My bruteforcing answer is that $P(n,3)$ $=(\sum_{i=1}^{\lfloor\frac{n}{3}\rfloor} num.(a,b):a\leq b, a+b+i=n)$ $=(\sum_{i=1}^{\lfloor\frac{n}{3}\rfloor} \lfloor\frac{n-i}{2}\rfloor-i+1)$ And it is seen that the identity holds for each cases where $n\equiv 0,1,2,4,5\pmod6$ thus statement is true.

However i think there should be more general and less repetitive approach for this which i can't do.

Ideas?

Answer 1

$P(n,k)$ is the number of partitions of $n$ into exactly $k$ parts. (It is also the number of partitions of $n$ into any number of parts with greatest part equal to $k$; also, for $n\ge k$, the number of partitions of $n-k$ into parts of size at most $k$.)
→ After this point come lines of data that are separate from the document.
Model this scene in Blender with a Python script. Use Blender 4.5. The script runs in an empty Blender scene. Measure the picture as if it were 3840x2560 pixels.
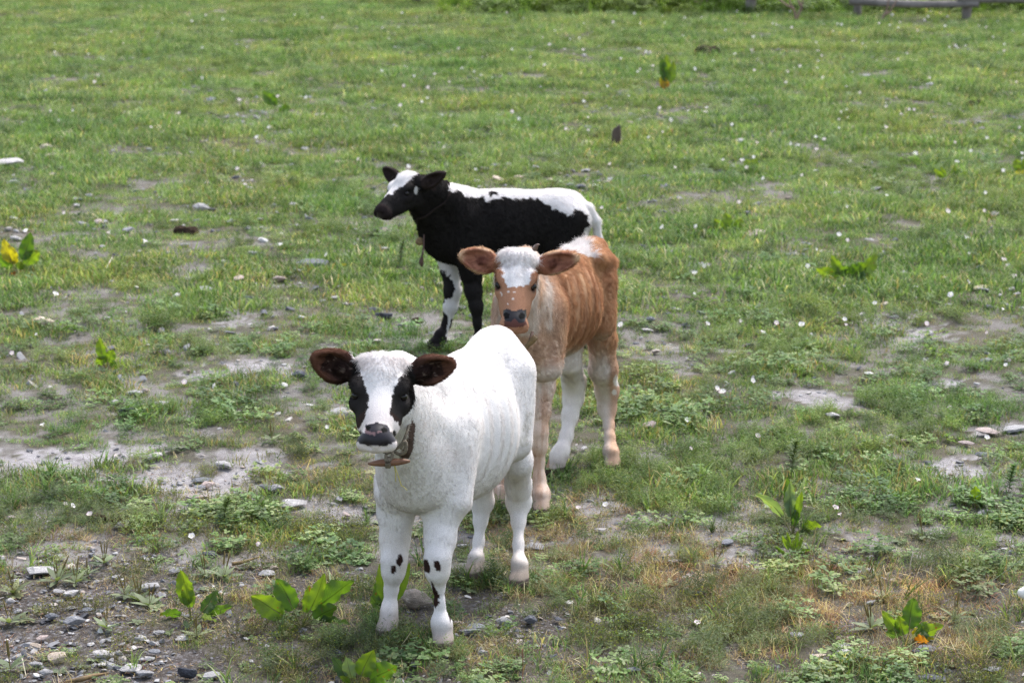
import bpy, bmesh, math, random
import numpy as np
from mathutils import Vector, Matrix
from mathutils.bvhtree import BVHTree

SC = bpy.context.scene
COL = SC.collection
R = math.radians
RNG = np.random.default_rng(7)
random.seed(7)

# ------------------------------------------------------------------ camera
F_PX, W_PX, H_PX = 9000.0, 3840.0, 2560.0
CAM_H, PITCH = 2.1, R(12.5)
cd = bpy.data.cameras.new('camera')
cam = bpy.data.objects.new('camera', cd)
COL.objects.link(cam)
cam.location = (0, 0, CAM_H)
cam.rotation_euler = (math.pi / 2 - PITCH, 0, 0)
cd.sensor_width = 36.0
cd.lens = 36.0 * F_PX / W_PX
cd.clip_start = 0.1
cd.clip_end = 2000
cd.dof.use_dof = True
cd.dof.focus_distance = 5.95
cd.dof.aperture_fstop = 8.0
SC.camera = cam

# ------------------------------------------------------------------ light
SUN_EL, SUN_AZ = R(58), R(35)      # high sun behind thin cloud, beyond the calves and a little to the right
world = bpy.data.worlds.new('World')
SC.world = world
world.use_nodes = True
nt = world.node_tree
bg = nt.nodes['Background']
sky = nt.nodes.new('ShaderNodeTexSky')
sky.sky_type = 'NISHITA'
sky.sun_disc = False
sky.sun_elevation = SUN_EL
sky.sun_rotation = SUN_AZ
sky.air_density = 1.0
sky.dust_density = 3.0
sky.ozone_density = 2.0
hs = nt.nodes.new('ShaderNodeHueSaturation'); hs.inputs['Saturation'].default_value = 0.6   # thin cloud greys the blue
nt.links.new(sky.outputs[0], hs.inputs['Color']); nt.links.new(hs.outputs[0], bg.inputs[0])
bg.inputs[1].default_value = 0.15
sl = bpy.data.lights.new('sun', 'SUN')
sl.energy = 1.5
sl.angle = R(11)
sl.color = (1.0, 0.965, 0.92)
sun = bpy.data.objects.new('sun', sl)
COL.objects.link(sun)
sdir = Vector((math.sin(SUN_AZ) * math.cos(SUN_EL), math.cos(SUN_AZ) * math.cos(SUN_EL), math.sin(SUN_EL)))
sun.rotation_euler = sdir.to_track_quat('Z', 'Y').to_euler()
sun.location = (0, 0, 20)

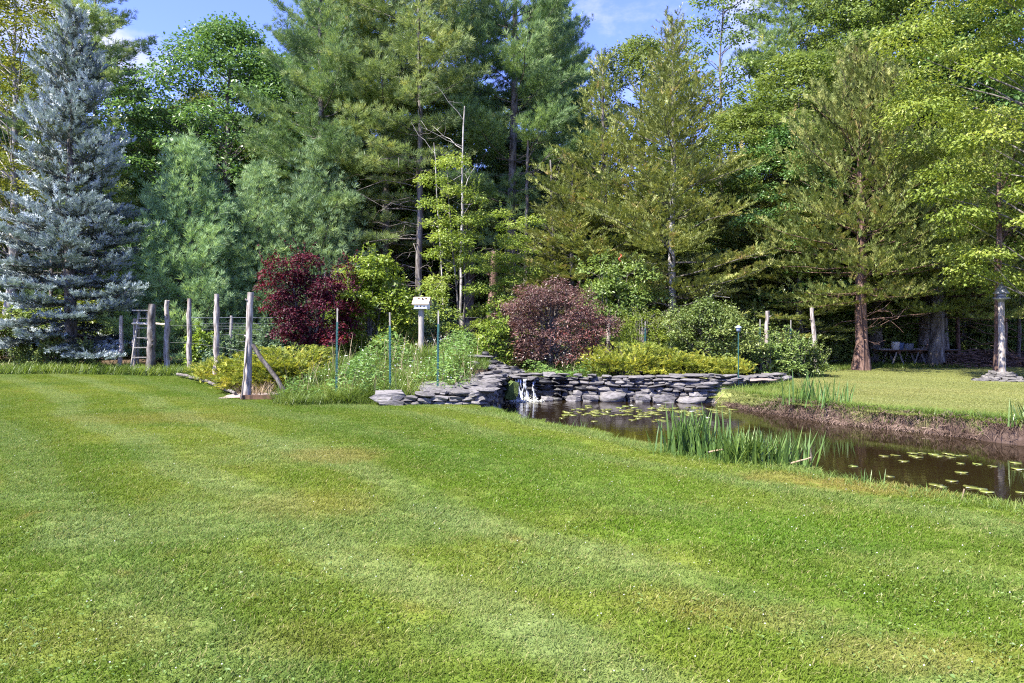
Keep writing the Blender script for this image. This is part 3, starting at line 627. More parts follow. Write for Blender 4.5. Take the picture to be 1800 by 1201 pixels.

$P(n,3)$ is OEIS sequence A069905.

You are probably familiar with the identity $$P(n,k)=P(n-1,k-1)+P(n-k,k)\quad\quad(n\ge k\ge1);\tag1$$ if not, observe that $P(n-1,k-1)$ is the number of partitions of $n$ into $k$ parts with least part equal to $1$, and $P(n-k,k)$ is the number of partitions of $n$ into $k$ parts with least part greater than $1$. We need this for $k=3$: $$P(n,3)=P(n-1,2)+P(n-3,3)\quad\quad(n\ge3)\tag2.$$ Since $P(n,2)=\left\lfloor\frac n2\right\rfloor$, we can rewrite $(2)$ as $$P(n,3)=\left\lfloor\frac{n-1}2\right\rfloor+P(n-3,3)\quad\quad(n\ge3).\tag3$$ Applying $(3)$ twice, we get $$P(n,3)=\left\lfloor\frac{n-1}2\right\rfloor+\left\lfloor\frac{n-4}2\right\rfloor+P(n-6,3)\quad\quad(n\ge6).\tag4$$ Since $$\left\lfloor\frac{n-1}2\right\rfloor+\left\lfloor\frac{n-4}2\right\rfloor=\begin{cases}\frac{n-2}2+\frac{n-4}2=n-3\quad\text{ if }n\text{ is even },\\ \frac{n-1}2+\frac{n-5}2=n-3\quad\text{ if }n\text{ is odd }, \end{cases}$$ we can rewrite $(4)$ as $$P(n,3)=P(n-6,3)+n-3\quad\quad(n\ge6).\tag5$$ Hence, if we suppose that $n\ge6$ and $$P(n-6,3)=\left\lfloor\frac{(n-6)^2}{12}\right\rfloor=\left\lfloor\frac{n^2-12n+36}{12}\right\rfloor=\left\lfloor\frac{n^2}{12}\right\rfloor-n+3,$$ it follows by $(5)$ that $$P(n,3)=P(n-6,3)+n-3=\left\lfloor\frac{n^2}{12}\right\rfloor.$$ Since the equality $P(n,3)=\left\lfloor\frac{n^2}{12}\right\rfloor$ holds for the base cases $n=0,1,2,4,5$, it follows by induction that it holds whenever $n\not\equiv3\pmod6$.

Remark. In the same way, we can show that the identity $$P(n,3)=\left\lfloor\frac{n^2+3}{12}\right\rfloor$$ holds for all $n$ without exception.

Answer 2

A slightly simpler method with three cases:

All three same: $x=1$ for $0 \pmod 6$ and $x=0$ for $1,2,4,5 \pmod 6$

Two same: $y=\lfloor {n-1\over 2} \rfloor$

All different: $z={{n-1 \choose 2} - x - 3y \over 6} = {n^2-3n+2-2x\over 12} - \lfloor {n-1\over 4} \rfloor$

Now count the total: $x+y+z = {n^2-3n+2+10x\over 12} + \lfloor {n-1\over 4} \rfloor= {n^2-3n+2+10x\over 12} + \lfloor {3n-3\over 12} \rfloor = \lfloor {n^2+10x-1\over 12} \rfloor$

For $0 \pmod 6$: $\lfloor {n^2+10x-1\over 12} \rfloor = \lfloor {n^2+9\over 12} \rfloor$, However since $12\mid n^2$ and $9<12$, this is same as $\lfloor {n^2\over 12} \rfloor$

For $1,2,4,5\pmod 6$ : $\lfloor {n^2+10x-1\over 12} \rfloor =\lfloor {n^2-1\over 12} \rfloor $. Since $12 \nmid n^2$ this is also equal to $\lfloor {n^2\over 12} \rfloor$.